§ REQUIRED WORK: Please retype the data in full and exactly; the pictures are not part of the copy.

◆ ◆ ◆ ◆

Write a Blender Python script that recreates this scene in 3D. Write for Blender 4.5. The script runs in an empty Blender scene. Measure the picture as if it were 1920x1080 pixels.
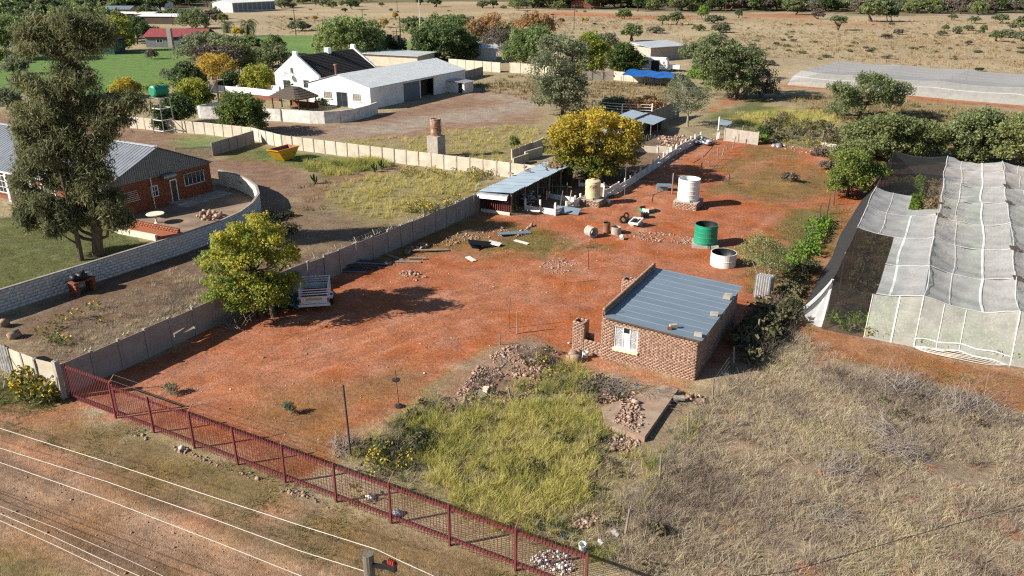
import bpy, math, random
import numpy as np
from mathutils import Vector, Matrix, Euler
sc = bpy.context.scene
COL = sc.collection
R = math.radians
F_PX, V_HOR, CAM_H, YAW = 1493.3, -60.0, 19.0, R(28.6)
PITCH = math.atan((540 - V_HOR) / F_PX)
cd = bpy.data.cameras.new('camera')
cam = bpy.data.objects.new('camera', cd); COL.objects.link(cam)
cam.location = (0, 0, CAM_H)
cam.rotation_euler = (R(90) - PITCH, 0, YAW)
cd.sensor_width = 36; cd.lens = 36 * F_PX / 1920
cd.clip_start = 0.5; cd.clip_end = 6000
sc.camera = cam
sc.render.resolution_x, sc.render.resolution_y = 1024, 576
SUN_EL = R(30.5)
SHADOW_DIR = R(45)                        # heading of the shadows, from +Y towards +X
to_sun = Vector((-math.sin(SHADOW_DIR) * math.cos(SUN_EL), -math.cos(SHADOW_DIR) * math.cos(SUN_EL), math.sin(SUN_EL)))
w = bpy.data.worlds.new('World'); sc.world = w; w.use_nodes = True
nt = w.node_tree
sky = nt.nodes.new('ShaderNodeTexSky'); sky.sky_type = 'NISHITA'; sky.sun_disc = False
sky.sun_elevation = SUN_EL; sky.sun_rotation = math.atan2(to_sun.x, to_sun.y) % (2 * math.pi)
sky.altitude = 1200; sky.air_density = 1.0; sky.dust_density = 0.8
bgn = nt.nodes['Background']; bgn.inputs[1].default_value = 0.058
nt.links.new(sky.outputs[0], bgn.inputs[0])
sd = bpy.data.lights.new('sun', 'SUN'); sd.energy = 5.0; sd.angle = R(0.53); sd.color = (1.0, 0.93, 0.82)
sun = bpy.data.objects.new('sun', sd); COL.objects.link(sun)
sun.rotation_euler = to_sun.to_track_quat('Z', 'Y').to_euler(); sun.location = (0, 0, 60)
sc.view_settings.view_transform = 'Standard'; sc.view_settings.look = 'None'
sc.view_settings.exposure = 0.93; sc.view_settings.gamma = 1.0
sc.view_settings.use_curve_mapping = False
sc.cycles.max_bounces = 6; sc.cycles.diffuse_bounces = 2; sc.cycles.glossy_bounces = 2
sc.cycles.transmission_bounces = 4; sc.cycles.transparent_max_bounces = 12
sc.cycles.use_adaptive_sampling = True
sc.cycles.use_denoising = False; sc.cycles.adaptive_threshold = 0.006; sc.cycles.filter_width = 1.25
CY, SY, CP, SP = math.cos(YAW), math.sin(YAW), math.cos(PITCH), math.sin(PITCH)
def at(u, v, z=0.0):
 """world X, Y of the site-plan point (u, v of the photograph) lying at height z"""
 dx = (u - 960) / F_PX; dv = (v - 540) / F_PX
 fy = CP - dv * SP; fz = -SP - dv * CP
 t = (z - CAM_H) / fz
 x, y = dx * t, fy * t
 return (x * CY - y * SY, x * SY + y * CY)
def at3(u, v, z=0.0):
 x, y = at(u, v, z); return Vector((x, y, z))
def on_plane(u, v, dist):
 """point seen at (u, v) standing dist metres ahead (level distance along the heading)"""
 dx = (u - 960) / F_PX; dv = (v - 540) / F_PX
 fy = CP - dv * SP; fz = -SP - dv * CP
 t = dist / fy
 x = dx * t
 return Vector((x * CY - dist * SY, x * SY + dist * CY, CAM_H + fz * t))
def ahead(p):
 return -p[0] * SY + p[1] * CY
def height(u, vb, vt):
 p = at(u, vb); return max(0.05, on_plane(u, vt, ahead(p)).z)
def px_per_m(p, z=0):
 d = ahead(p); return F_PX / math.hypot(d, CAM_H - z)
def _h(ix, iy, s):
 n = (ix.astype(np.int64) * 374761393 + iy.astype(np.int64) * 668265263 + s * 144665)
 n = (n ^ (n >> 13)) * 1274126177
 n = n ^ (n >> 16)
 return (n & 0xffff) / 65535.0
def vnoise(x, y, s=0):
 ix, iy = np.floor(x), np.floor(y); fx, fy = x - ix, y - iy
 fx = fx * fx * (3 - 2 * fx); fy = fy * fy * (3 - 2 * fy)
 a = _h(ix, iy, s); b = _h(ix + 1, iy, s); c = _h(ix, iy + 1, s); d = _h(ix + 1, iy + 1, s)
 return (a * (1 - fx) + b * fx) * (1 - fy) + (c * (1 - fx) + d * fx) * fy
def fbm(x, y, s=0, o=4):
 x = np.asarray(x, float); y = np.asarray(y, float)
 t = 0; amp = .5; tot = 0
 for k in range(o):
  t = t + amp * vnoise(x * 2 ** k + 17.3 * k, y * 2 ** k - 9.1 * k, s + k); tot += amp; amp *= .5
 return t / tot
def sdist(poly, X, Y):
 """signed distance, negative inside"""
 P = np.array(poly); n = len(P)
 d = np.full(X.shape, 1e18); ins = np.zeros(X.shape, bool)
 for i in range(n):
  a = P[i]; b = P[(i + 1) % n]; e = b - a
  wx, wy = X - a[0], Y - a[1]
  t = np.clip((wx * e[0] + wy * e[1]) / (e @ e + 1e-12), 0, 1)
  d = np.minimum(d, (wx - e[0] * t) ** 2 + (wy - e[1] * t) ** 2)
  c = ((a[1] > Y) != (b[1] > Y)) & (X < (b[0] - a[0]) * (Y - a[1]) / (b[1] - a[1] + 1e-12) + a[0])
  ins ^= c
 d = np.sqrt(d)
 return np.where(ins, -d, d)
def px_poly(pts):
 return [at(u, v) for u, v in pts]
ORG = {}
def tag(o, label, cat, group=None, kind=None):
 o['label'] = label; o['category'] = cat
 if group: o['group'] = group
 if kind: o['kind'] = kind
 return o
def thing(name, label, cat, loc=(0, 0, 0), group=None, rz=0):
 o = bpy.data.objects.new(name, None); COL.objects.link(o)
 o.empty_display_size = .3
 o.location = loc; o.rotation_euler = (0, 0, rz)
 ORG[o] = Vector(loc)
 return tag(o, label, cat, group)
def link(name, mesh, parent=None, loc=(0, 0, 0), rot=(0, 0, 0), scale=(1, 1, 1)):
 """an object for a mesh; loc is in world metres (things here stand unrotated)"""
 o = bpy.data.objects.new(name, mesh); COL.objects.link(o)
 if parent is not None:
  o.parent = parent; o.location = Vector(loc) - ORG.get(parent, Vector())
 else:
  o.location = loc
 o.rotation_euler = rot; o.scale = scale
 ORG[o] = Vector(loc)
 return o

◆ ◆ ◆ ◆

§ EXERCISE OUTPUT:
Write a Blender Python script that recreates this scene in 3D. Write for Blender 4.5. The script runs in an empty Blender scene. Measure the picture as if it were 1920x1080 pixels.
import bpy, math, random
import numpy as np
from mathutils import Vector, Matrix, Euler
sc = bpy.context.scene
COL = sc.collection
R = math.radians
F_PX, V_HOR, CAM_H, YAW = 1493.3, -60.0, 19.0, R(28.6)
PITCH = math.atan((540 - V_HOR) / F_PX)
cd = bpy.data.cameras.new('camera')
cam = bpy.data.objects.new('camera', cd); COL.objects.link(cam)
cam.location = (0, 0, CAM_H)
cam.rotation_euler = (R(90) - PITCH, 0, YAW)
cd.sensor_width = 36; cd.lens = 36 * F_PX / 1920
cd.clip_start = 0.5; cd.clip_end = 6000
sc.camera = cam
sc.render.resolution_x, sc.render.resolution_y = 1024, 576
SUN_EL = R(30.5)
SHADOW_DIR = R(45)                        # heading of the shadows, from +Y towards +X
to_sun = Vector((-math.sin(SHADOW_DIR) * math.cos(SUN_EL), -math.cos(SHADOW_DIR) * math.cos(SUN_EL), math.sin(SUN_EL)))
w = bpy.data.worlds.new('World'); sc.world = w; w.use_nodes = True
nt = w.node_tree
sky = nt.nodes.new('ShaderNodeTexSky'); sky.sky_type = 'NISHITA'; sky.sun_disc = False
sky.sun_elevation = SUN_EL; sky.sun_rotation = math.atan2(to_sun.x, to_sun.y) % (2 * math.pi)
sky.altitude = 1200; sky.air_density = 1.0; sky.dust_density = 0.8
bgn = nt.nodes['Background']; bgn.inputs[1].default_value = 0.058
nt.links.new(sky.outputs[0], bgn.inputs[0])
sd = bpy.data.lights.new('sun', 'SUN'); sd.energy = 5.0; sd.angle = R(0.53); sd.color = (1.0, 0.93, 0.82)
sun = bpy.data.objects.new('sun', sd); COL.objects.link(sun)
sun.rotation_euler = to_sun.to_track_quat('Z', 'Y').to_euler(); sun.location = (0, 0, 60)
sc.view_settings.view_transform = 'Standard'; sc.view_settings.look = 'None'
sc.view_settings.exposure = 0.93; sc.view_settings.gamma = 1.0
sc.view_settings.use_curve_mapping = False
sc.cycles.max_bounces = 6; sc.cycles.diffuse_bounces = 2; sc.cycles.glossy_bounces = 2
sc.cycles.transmission_bounces = 4; sc.cycles.transparent_max_bounces = 12
sc.cycles.use_adaptive_sampling = True
sc.cycles.use_denoising = False; sc.cycles.adaptive_threshold = 0.006; sc.cycles.filter_width = 1.25
CY, SY, CP, SP = math.cos(YAW), math.sin(YAW), math.cos(PITCH), math.sin(PITCH)
def at(u, v, z=0.0):
 """world X, Y of the site-plan point (u, v of the photograph) lying at height z"""
 dx = (u - 960) / F_PX; dv = (v - 540) / F_PX
 fy = CP - dv * SP; fz = -SP - dv * CP
 t = (z - CAM_H) / fz
 x, y = dx * t, fy * t
 return (x * CY - y * SY, x * SY + y * CY)
def at3(u, v, z=0.0):
 x, y = at(u, v, z); return Vector((x, y, z))
def on_plane(u, v, dist):
 """point seen at (u, v) standing dist metres ahead (level distance along the heading)"""
 dx = (u - 960) / F_PX; dv = (v - 540) / F_PX
 fy = CP - dv * SP; fz = -SP - dv * CP
 t = dist / fy
 x = dx * t
 return Vector((x * CY - dist * SY, x * SY + dist * CY, CAM_H + fz * t))
def ahead(p):
 return -p[0] * SY + p[1] * CY
def height(u, vb, vt):
 p = at(u, vb); return max(0.05, on_plane(u, vt, ahead(p)).z)
def px_per_m(p, z=0):
 d = ahead(p); return F_PX / math.hypot(d, CAM_H - z)
def _h(ix, iy, s):
 n = (ix.astype(np.int64) * 374761393 + iy.astype(np.int64) * 668265263 + s * 144665)
 n = (n ^ (n >> 13)) * 1274126177
 n = n ^ (n >> 16)
 return (n & 0xffff) / 65535.0
def vnoise(x, y, s=0):
 ix, iy = np.floor(x), np.floor(y); fx, fy = x - ix, y - iy
 fx = fx * fx * (3 - 2 * fx); fy = fy * fy * (3 - 2 * fy)
 a = _h(ix, iy, s); b = _h(ix + 1, iy, s); c = _h(ix, iy + 1, s); d = _h(ix + 1, iy + 1, s)
 return (a * (1 - fx) + b * fx) * (1 - fy) + (c * (1 - fx) + d * fx) * fy
def fbm(x, y, s=0, o=4):
 x = np.asarray(x, float); y = np.asarray(y, float)
 t = 0; amp = .5; tot = 0
 for k in range(o):
  t = t + amp * vnoise(x * 2 ** k + 17.3 * k, y * 2 ** k - 9.1 * k, s + k); tot += amp; amp *= .5
 return t / tot
def sdist(poly, X, Y):
 """signed distance, negative inside"""
 P = np.array(poly); n = len(P)
 d = np.full(X.shape, 1e18); ins = np.zeros(X.shape, bool)
 for i in range(n):
  a = P[i]; b = P[(i + 1) % n]; e = b - a
  wx, wy = X - a[0], Y - a[1]
  t = np.clip((wx * e[0] + wy * e[1]) / (e @ e + 1e-12), 0, 1)
  d = np.minimum(d, (wx - e[0] * t) ** 2 + (wy - e[1] * t) ** 2)
  c = ((a[1] > Y) != (b[1] > Y)) & (X < (b[0] - a[0]) * (Y - a[1]) / (b[1] - a[1] + 1e-12) + a[0])
  ins ^= c
 d = np.sqrt(d)
 return np.where(ins, -d, d)
def px_poly(pts):
 return [at(u, v) for u, v in pts]
ORG = {}
def tag(o, label, cat, group=None, kind=None):
 o['label'] = label; o['category'] = cat
 if group: o['group'] = group
 if kind: o['kind'] = kind
 return o
def thing(name, label, cat, loc=(0, 0, 0), group=None, rz=0):
 o = bpy.data.objects.new(name, None); COL.objects.link(o)
 o.empty_display_size = .3
 o.location = loc; o.rotation_euler = (0, 0, rz)
 ORG[o] = Vector(loc)
 return tag(o, label, cat, group)
def link(name, mesh, parent=None, loc=(0, 0, 0), rot=(0, 0, 0), scale=(1, 1, 1)):
 """an object for a mesh; loc is in world metres (things here stand unrotated)"""
 o = bpy.data.objects.new(name, mesh); COL.objects.link(o)
 if parent is not None:
  o.parent = parent; o.location = Vector(loc) - ORG.get(parent, Vector())
 else:
  o.location = loc
 o.rotation_euler = rot; o.scale = scale
 ORG[o] = Vector(loc)
 return o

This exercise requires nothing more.